His lectures were stories. As a former Director at USAID and a student of Margaret Meade at Columbia University he had tons of stories. He told us metaphors involving half-built-bridges in Bostwana; analogies of Persian rugs. He explained development as a process of change. So it was only natural that I returned to him for some advice before I set out for fieldwork.

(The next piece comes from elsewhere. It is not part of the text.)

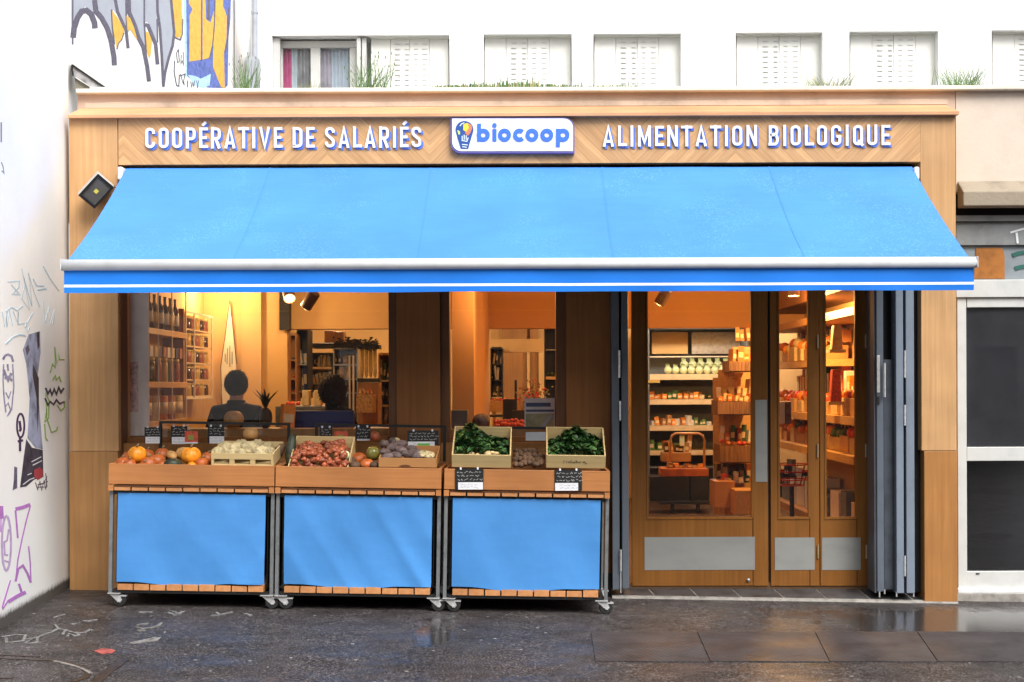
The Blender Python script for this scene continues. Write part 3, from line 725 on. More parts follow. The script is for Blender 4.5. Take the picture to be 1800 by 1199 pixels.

The conversation really should have been recorded for a podcast. It gave me great comfort to speak with him about my goals for the research and my anxiety about ‘going at it alone’. I find that so many of my PhD classmates are equally in the dark when starting out fieldwork – probably because so much of it is a discovery-by-doing. Which is exactly what Dr. Grayzel reminded me:

Stop reading.

I had spent the summer in a pile of papers, trying to figure out the best methodology to solve a problem I had not encountered. It was like looking for a bandage before a wound, trying to measure its size or shape before anything happened.

Instead, Grayzel encouraged me to go with the flow...to just open my eyes and really see what was happening around me. Some may classify this as grounded theory.

He told me to abandon my stack of readings.

To ask:

I AM IN THE FIELD, WHAT IS GROWING?

He instructed me to post this question on my mirror – as a reminder that words don't teach, experience does. To get out of my head and into the world.